Op 21 september worden de planten in de vijver gemaaid tot 10 cm boven de vijverbodem. Het maaisel wordt hoog op de randen gelegd zodat de randbegroeiing niet verstikt of wordt beschadigd, en daarna opgehaald. Door dit in september te doen is het water nog warm genoeg voor bijvoorbeeld amfibieën om een goed heenkomen te zoeken, terwijl het riet te weinig tijd heeft zich nog voor de winter te herstellen. Mogelijk dat over een aantal jaar een rigoureuzere aanpak nodig is, waarbij ook het slib wordt verwijderd. 

Voorkomen 'slachtoffers'

Helaas kan het gebeuren dat de werkzaamheden ‘slachtoffers’ veroorzaken onder de waterdieren. We proberen dat zoveel mogelijk te voorkomen. Als het maaien echter niet gebeurd, verruigen en verarmen de oevers zodanig dat het juist voor deze dieren geen geschikte leefomgeving meer biedt.

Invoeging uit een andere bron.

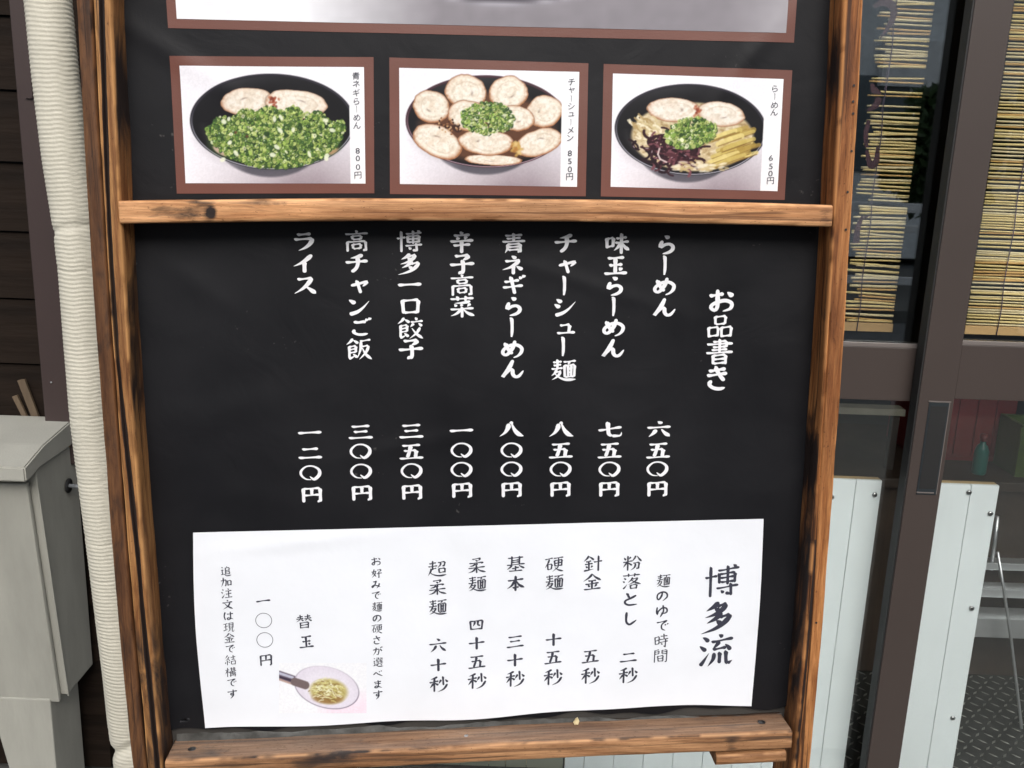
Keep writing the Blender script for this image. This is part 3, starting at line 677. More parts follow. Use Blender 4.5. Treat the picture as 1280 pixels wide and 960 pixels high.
def ribbon(pts, wid, n=10):
    """brush stroke: smooth path with varying width -> verts (2d), quads"""
    pts = np.array(pts, float); t = np.linspace(0, len(pts)-1, n*(len(pts)-1)+1)
    P = np.zeros((len(t), 2)); Wd = np.interp(t, np.arange(len(wid)), wid)
    for i, q in enumerate(t):
        k = min(int(q), len(pts)-2); f = q-k
        p0, p1, p2, p3 = pts[max(k-1, 0)], pts[k], pts[k+1], pts[min(k+2, len(pts)-1)]
        P[i] = .5*((2*p1)+(-p0+p2)*f+(2*p0-5*p1+4*p2-p3)*f*f+(-p0+3*p1-3*p2+p3)*f**3)
    d = np.gradient(P, axis=0); d /= np.linalg.norm(d, axis=1)[:, None]+1e-9; nn = np.stack([-d[:, 1], d[:, 0]], 1)
    A = P+nn*Wd[:, None]/2; B = P-nn*Wd[:, None]/2
    V = np.concatenate([A, B]); m_ = len(P)
    return V, [(i, i+1, m_+i+1, m_+i) for i in range(m_-1)]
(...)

Door het gefaseerde maaibeleid van de oevers en de watervegetatie, vertraagt het verlandingsproces en blijven er altijd grote delen van de vijvers beschikbaar voor flora en fauna die bij meer open water horen. Door een deel van het riet te laten staan hebben ook de daarvan afhankelijke planten en dieren een plek om te wonen.

De werkzaamheden worden gecombineerd met de tweede ronde maaien van de bloemenweides.